Objective => Start at the first line of the material below and retype each line through the one containing "R = math.radians", exactly.

+---+

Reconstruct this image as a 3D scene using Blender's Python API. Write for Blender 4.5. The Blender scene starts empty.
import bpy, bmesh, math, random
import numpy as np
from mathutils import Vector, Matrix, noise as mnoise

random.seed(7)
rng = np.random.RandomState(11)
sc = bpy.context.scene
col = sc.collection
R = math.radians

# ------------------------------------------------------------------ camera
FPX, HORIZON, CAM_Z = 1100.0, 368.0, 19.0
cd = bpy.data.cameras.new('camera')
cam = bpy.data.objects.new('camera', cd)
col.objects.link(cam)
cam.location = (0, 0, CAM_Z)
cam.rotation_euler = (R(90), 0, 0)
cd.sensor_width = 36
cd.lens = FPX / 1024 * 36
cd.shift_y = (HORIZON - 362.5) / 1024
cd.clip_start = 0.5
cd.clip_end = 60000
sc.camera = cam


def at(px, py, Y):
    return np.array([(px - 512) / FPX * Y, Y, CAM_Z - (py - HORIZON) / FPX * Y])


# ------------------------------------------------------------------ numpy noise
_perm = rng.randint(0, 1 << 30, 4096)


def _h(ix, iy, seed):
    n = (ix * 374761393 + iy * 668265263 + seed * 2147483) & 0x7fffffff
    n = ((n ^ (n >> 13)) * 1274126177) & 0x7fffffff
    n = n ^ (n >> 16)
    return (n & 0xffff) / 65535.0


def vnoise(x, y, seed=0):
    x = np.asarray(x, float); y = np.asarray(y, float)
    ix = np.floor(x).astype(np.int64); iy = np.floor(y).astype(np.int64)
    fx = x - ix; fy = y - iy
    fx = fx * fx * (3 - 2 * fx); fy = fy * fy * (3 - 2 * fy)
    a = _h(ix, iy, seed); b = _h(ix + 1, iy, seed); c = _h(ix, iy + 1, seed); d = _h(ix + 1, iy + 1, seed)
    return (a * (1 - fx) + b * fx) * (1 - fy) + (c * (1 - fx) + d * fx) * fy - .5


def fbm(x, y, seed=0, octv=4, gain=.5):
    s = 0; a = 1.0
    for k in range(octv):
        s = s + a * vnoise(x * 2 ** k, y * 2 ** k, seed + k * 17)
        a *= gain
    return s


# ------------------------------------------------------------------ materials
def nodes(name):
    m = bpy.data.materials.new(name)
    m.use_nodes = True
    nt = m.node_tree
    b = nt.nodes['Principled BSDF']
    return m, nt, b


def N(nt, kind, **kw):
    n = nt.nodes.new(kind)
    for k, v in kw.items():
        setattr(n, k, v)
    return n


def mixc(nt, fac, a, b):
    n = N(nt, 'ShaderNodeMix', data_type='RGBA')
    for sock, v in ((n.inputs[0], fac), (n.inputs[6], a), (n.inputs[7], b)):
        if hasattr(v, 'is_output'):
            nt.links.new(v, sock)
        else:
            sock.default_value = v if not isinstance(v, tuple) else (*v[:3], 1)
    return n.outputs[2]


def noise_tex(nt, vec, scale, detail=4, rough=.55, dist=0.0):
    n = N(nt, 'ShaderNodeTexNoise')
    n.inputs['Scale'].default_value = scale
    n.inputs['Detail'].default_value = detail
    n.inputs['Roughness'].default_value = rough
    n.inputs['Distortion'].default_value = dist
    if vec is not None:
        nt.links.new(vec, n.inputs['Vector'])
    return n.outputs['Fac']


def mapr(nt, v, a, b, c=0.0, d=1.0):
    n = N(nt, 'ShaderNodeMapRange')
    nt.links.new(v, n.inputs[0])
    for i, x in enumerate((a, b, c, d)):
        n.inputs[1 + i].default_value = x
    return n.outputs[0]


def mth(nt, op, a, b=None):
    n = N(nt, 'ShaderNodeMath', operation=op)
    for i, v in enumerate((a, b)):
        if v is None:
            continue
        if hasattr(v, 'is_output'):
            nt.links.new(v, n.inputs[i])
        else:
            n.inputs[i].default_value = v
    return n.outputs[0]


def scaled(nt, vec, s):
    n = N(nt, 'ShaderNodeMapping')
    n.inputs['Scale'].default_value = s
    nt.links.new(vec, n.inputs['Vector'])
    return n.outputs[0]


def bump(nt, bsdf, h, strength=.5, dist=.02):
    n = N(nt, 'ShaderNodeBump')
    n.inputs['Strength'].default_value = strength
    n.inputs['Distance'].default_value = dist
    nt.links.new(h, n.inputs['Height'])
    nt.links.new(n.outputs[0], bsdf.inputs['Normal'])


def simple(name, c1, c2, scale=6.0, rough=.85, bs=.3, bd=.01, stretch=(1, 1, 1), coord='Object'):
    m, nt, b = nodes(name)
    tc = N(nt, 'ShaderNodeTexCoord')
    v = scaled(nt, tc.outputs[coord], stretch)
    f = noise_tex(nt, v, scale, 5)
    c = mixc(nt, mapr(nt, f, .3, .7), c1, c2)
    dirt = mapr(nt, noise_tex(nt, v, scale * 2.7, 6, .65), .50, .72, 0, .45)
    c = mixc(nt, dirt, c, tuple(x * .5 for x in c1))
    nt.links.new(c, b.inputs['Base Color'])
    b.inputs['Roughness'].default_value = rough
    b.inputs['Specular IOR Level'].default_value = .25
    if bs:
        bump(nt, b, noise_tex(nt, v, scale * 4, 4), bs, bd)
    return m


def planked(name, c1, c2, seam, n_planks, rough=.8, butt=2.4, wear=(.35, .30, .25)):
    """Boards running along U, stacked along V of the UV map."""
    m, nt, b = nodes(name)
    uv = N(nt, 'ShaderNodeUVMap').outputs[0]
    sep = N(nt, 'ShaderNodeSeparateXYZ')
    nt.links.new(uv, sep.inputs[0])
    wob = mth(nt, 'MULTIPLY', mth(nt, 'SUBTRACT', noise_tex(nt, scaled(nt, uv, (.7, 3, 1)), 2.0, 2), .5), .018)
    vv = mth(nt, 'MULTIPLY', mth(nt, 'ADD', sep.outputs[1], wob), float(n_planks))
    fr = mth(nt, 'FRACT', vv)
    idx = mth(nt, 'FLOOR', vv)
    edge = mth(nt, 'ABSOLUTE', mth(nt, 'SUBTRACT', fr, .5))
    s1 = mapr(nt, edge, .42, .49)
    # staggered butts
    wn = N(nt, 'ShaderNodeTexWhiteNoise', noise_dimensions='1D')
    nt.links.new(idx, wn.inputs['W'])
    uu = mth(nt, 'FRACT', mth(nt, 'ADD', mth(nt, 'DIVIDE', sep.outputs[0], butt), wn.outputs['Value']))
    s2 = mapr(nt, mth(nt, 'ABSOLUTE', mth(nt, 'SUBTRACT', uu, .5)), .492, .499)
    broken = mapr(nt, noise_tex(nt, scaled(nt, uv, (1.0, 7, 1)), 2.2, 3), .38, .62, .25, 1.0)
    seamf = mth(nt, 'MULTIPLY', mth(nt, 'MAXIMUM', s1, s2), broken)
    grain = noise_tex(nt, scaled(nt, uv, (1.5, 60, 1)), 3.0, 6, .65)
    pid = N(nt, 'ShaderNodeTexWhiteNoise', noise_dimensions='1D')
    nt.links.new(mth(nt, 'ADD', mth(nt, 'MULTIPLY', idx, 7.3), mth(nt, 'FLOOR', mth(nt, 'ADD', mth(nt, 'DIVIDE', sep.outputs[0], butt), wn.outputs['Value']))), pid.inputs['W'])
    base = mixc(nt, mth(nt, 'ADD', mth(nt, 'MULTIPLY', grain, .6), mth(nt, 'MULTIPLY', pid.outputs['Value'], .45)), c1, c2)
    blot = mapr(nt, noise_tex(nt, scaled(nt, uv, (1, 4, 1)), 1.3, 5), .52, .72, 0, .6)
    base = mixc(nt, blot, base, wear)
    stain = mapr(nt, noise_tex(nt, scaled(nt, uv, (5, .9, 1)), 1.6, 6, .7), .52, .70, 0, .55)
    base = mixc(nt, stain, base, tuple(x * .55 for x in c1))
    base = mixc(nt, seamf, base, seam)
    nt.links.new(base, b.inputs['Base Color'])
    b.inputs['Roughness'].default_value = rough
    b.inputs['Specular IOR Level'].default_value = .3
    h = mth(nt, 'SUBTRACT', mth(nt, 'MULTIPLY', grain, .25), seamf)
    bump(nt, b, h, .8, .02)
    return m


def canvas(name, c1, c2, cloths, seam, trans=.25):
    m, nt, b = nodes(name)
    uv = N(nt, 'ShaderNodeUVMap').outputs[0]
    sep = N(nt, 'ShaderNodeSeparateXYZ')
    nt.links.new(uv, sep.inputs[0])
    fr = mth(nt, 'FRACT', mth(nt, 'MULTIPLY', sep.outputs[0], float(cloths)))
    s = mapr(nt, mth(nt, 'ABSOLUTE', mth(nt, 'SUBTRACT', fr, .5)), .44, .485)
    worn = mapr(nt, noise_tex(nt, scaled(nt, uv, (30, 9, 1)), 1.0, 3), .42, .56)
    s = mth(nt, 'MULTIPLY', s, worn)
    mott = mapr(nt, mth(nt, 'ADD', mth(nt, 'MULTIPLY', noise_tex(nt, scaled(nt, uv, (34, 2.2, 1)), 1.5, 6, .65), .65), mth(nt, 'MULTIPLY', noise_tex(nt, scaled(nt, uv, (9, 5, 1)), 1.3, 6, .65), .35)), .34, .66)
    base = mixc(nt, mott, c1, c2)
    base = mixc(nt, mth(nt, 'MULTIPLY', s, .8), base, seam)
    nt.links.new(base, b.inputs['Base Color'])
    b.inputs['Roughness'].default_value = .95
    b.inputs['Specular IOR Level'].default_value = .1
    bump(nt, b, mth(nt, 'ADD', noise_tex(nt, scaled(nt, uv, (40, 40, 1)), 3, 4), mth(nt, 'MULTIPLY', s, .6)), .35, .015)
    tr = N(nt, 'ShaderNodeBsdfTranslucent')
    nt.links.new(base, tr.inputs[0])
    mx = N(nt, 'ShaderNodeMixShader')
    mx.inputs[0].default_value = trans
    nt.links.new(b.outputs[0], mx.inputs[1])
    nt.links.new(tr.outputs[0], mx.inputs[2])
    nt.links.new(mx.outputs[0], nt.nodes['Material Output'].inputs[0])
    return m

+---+

Response for this exercise =>
Reconstruct this image as a 3D scene using Blender's Python API. Write for Blender 4.5. The Blender scene starts empty.
import bpy, bmesh, math, random
import numpy as np
from mathutils import Vector, Matrix, noise as mnoise

random.seed(7)
rng = np.random.RandomState(11)
sc = bpy.context.scene
col = sc.collection
R = math.radians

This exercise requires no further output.